After the Board of Supervisors made their decision, a group of racial justice advocates held a news conference in front of the County Administration Center. They were not happy.

“Take this seriously, don’t wait for the next one, two three, four, five people to die before you take this seriously and intervene," said Darwin Fishman of the Racial Justice Coalition of San Diego.

“While this Board of Supervisors sits still and idle, trying to use bureaucracy to hide behind, they are at fault as well," said Tasha Williamson, a local racial justice advocate.

But, shortly after being selected, Ray said the department has been working to fix problems with the jails pointed out in a scathing audit done by the state earlier this year.

“What a lot of people don’t know is that the Sheriff’s Department worked side by side with the auditors to create some of the recommendations that we’re actually implementing right now and in fact some of those implementations we started before the audit started and now we shared them with the audit committee and they approved those," Ray said.

Nathan Fletcher, board chairman, said he and his colleagues "selected an interim sheriff who has demonstrated a commitment to reducing violent crime, improving the conditions in our jails, and embracing law enforcement best practices, along with a commitment to racial justice."

Officially seeking the post so far in the run-up to November's election are Undersheriff Kelly Martinez, former sheriff's Commander David Myers, Assistant San Diego City Attorney John Hemmerling and sheriff's Deputy Kenneth Newsom.

Ray will serve until a new Sheriff — to be elected in November — takes office next January.

Original story:

The San Diego County Board of Supervisors advanced three candidates Tuesday who will be considered next week as interim sheriff.

Michael Barletta, Edwin Brock and Anthony Ray are all law enforcement veterans.
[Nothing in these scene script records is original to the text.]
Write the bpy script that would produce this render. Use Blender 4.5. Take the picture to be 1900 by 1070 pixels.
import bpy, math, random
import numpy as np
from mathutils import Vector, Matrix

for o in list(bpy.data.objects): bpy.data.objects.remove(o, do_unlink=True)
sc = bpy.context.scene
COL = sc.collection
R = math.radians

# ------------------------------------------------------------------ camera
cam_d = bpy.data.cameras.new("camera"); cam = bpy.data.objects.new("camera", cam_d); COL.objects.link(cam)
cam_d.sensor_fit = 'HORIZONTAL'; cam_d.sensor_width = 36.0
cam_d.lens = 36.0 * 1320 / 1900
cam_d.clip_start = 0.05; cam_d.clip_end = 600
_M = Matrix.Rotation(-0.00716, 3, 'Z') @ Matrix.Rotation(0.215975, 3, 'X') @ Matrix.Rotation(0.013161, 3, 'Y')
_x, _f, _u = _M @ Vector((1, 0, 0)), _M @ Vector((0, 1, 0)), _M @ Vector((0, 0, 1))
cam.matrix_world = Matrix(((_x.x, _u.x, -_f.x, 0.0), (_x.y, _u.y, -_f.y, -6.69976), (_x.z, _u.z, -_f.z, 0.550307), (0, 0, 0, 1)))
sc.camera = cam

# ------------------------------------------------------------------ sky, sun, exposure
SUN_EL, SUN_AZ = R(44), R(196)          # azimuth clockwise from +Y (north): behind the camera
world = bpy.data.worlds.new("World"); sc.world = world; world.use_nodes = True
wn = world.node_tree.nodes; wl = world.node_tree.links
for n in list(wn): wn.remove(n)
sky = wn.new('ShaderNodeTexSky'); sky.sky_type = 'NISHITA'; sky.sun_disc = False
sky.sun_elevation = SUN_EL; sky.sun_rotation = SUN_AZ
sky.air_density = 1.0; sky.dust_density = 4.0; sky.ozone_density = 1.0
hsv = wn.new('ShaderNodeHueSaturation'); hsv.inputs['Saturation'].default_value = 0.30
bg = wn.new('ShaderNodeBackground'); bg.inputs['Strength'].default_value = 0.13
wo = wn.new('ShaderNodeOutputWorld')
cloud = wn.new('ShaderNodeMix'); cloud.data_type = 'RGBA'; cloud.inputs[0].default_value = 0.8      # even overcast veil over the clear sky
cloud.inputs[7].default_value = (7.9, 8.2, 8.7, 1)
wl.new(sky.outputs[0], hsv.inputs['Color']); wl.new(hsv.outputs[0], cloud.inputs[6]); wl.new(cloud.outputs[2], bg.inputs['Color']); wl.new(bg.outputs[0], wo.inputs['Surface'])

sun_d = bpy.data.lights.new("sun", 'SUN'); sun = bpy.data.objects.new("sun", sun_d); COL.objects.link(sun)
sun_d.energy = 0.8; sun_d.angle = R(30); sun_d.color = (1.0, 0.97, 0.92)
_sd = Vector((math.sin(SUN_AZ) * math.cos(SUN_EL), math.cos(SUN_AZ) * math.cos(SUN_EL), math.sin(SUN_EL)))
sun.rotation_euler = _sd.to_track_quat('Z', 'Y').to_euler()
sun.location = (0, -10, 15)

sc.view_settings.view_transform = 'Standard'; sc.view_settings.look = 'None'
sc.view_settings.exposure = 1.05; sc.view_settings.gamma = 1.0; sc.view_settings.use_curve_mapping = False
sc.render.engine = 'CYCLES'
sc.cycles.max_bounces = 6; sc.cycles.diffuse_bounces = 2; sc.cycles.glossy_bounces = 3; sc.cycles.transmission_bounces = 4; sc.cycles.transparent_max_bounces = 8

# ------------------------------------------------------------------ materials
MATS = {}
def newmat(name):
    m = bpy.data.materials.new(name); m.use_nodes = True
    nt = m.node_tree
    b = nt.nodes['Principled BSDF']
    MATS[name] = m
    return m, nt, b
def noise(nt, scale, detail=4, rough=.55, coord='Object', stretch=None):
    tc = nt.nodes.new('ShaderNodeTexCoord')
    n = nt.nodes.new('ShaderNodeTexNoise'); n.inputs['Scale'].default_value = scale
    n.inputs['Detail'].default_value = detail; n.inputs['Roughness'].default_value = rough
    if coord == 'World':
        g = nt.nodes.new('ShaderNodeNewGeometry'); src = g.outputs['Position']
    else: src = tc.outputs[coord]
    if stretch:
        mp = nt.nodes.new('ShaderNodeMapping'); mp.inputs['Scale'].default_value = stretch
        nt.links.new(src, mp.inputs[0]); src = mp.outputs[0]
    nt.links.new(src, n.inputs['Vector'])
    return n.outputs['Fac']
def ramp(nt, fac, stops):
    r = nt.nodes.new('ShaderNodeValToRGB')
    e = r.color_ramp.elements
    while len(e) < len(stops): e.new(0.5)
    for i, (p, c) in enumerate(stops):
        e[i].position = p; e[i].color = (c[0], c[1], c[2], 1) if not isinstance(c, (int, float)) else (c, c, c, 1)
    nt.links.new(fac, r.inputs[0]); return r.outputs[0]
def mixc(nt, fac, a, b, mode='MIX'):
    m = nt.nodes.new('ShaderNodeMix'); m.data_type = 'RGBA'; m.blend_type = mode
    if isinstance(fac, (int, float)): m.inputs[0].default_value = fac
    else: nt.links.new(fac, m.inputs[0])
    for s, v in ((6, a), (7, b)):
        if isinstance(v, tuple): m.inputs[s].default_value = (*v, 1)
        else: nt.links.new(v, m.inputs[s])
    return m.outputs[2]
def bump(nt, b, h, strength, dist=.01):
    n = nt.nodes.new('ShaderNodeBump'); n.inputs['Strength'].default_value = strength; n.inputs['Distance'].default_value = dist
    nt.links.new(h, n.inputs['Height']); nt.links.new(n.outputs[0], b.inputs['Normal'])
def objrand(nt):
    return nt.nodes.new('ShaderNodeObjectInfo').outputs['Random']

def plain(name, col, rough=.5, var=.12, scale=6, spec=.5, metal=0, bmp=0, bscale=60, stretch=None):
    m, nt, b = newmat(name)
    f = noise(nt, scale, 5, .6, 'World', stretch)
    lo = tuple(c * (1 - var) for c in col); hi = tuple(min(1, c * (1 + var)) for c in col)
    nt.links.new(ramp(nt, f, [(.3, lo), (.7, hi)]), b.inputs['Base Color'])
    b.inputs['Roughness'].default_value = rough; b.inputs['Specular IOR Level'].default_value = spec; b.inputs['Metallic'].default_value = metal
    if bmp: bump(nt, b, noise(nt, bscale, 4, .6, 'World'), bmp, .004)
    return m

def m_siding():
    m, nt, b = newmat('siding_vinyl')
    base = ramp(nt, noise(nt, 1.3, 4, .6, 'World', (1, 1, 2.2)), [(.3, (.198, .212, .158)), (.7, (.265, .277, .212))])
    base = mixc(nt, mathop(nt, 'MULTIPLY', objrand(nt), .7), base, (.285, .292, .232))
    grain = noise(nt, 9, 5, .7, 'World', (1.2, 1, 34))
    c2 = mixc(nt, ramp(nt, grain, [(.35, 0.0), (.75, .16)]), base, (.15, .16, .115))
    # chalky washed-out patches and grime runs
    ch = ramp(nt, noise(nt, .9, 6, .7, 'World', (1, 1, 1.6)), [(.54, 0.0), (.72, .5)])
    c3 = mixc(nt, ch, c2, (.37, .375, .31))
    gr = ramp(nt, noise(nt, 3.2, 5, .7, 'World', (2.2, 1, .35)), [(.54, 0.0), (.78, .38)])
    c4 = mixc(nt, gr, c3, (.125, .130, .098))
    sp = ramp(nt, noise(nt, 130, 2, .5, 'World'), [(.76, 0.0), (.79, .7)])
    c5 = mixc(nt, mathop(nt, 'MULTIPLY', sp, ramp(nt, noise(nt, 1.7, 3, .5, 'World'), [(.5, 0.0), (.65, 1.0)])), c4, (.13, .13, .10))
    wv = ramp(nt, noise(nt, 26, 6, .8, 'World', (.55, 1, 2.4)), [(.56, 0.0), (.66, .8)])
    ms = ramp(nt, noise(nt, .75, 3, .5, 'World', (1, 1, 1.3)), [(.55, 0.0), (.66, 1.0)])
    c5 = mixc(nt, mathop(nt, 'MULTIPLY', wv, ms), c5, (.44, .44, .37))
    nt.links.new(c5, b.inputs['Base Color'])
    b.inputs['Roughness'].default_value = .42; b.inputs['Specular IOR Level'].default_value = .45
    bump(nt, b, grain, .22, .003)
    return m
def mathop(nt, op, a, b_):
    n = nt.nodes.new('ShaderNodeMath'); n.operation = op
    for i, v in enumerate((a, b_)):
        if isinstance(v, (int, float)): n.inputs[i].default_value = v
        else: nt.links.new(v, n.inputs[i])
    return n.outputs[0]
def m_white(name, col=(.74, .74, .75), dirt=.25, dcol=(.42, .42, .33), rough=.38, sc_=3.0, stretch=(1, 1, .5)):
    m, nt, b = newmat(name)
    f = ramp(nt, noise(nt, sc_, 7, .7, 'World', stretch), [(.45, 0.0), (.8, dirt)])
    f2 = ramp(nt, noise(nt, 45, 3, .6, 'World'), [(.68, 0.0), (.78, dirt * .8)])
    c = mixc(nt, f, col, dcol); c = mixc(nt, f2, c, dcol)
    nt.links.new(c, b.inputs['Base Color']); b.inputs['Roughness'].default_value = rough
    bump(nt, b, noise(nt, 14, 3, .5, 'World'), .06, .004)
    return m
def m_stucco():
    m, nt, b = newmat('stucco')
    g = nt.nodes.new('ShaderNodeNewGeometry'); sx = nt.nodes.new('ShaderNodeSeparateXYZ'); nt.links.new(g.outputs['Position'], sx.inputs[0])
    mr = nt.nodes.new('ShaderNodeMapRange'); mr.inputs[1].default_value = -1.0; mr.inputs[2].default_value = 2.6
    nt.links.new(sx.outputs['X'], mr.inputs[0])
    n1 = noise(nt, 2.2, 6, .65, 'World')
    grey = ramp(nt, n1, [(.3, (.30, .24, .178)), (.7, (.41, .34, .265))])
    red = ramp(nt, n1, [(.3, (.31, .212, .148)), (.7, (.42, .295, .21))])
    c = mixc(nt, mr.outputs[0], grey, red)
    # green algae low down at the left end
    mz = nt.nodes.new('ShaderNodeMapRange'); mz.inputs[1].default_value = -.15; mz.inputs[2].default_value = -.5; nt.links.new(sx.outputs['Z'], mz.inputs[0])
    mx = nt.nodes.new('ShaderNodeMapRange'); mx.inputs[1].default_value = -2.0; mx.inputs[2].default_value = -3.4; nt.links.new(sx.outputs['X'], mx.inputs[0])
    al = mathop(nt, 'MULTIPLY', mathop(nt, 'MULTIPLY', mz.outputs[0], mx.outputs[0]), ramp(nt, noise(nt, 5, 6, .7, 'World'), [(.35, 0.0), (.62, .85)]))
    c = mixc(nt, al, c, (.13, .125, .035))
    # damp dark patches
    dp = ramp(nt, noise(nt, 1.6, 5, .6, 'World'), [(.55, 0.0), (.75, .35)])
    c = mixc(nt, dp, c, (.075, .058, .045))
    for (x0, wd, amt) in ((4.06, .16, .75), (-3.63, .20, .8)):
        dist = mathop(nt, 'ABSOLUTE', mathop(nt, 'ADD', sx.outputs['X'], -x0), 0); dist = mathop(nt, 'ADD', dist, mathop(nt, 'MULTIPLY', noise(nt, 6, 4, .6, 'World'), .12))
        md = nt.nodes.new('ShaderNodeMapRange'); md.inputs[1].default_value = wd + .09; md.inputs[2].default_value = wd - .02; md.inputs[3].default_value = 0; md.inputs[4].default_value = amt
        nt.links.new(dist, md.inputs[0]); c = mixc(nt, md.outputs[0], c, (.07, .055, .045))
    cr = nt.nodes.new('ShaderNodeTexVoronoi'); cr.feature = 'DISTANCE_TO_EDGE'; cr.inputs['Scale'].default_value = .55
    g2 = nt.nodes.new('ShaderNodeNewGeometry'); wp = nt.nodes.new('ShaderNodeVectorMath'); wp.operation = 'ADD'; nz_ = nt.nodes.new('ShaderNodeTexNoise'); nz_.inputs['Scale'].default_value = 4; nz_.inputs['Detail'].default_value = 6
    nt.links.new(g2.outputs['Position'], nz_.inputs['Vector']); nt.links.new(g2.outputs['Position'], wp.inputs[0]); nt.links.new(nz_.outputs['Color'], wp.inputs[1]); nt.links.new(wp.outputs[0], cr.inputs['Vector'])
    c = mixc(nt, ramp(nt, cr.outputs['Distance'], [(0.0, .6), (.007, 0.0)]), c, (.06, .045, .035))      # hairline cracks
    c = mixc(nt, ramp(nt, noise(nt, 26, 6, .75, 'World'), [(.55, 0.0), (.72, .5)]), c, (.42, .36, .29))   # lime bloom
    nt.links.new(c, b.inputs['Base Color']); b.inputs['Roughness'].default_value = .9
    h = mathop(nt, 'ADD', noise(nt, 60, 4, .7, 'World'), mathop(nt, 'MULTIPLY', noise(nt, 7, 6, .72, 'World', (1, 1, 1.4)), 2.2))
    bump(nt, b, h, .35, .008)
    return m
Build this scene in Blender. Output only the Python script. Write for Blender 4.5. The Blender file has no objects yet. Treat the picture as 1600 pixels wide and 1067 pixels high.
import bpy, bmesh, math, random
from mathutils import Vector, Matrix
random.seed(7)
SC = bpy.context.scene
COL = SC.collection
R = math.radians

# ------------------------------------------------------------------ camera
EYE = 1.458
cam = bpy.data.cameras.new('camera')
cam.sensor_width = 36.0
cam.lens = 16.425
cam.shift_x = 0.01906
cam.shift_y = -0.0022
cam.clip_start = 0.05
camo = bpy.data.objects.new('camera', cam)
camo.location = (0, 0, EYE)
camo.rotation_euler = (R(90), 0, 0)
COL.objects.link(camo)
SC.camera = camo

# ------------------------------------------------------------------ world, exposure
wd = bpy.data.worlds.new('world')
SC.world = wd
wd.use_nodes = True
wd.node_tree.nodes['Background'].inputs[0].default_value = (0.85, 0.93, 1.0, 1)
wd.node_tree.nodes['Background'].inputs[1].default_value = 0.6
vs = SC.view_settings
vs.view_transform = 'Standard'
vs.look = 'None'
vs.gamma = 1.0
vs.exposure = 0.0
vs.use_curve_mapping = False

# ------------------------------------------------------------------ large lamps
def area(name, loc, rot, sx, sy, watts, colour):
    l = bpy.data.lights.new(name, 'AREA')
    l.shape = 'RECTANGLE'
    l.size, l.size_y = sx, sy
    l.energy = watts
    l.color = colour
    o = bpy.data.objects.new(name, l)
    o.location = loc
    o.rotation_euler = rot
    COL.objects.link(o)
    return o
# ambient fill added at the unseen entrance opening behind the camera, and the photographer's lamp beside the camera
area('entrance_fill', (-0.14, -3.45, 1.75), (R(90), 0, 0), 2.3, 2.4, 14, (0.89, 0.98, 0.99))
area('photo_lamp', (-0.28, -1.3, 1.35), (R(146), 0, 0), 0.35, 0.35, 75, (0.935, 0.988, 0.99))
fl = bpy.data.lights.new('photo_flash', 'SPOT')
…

Barletta and Brock previously worked in the sheriff's department. Barletta, who retired as a commander, is now an instructor and consultant. Brock — who retired as a lieutenant and was in charge of the San Marcos station — serves as chief of police in Arvin, a city in Kern County.

RELATED: Gore's retirement unlikely to create incumbent advantage in sheriff's race

Ray is an assistant San Diego County sheriff who oversees courts and human resources.

A fourth nominee, Hank Turner, recently withdrew from consideration.

The board will meet again March 22 to choose the replacement, who will serve until January, when the winner of November's election takes over.

Barletta, who comes from a military family and raised his three children in San Diego County, told the board he offers "unparalleled experience the department needs ... during this time of transition." Barletta said he would address the state auditors' report on jail deaths, use data- driven policing methods and make sure that resources are directed where needs exist.

Brock stressed that working with the community is very important, and his leadership style "would humanize the badge."

"It's very important we connect with the community," he added.

Brock also said he's not afraid to have the department change course to demonstrate its willingness to listen to residents.

Ray touted his years with the department, educational background and involvement in the NAACP. In terms of recruitment, "if we don't have public trust, it's hard to get people through the door," he said. "I believe success comes from hard work and strong leadership"*

Supervisors' questions covered topics such as turning over undocumented immigrants over to U.S. Immigration Customs and Enforcement, recruiting more deputies, respecting residents' civil rights, and reducing the number of lawsuits filed against the department.

During a public comment period, several speakers -- including David Leonhardi, president of the Deputy Sheriffs' Association of San Diego County -- urged the board to select Ray, based on his experience and community engagement.

Whoever is selected will serve as the temporary replacement for Bill Gore, who stepped down last month after serving a dozen years in the position.

The 74-year-old Gore announced last summer that he would not seek re-election this year.

Officially seeking the post so far in the upcoming election are Undersheriff Kelly Martinez, former sheriff's Cmdr. David Myers, Assistant San Diego City Attorney John Hemmerling and sheriff's Deputy Kenneth Newsom.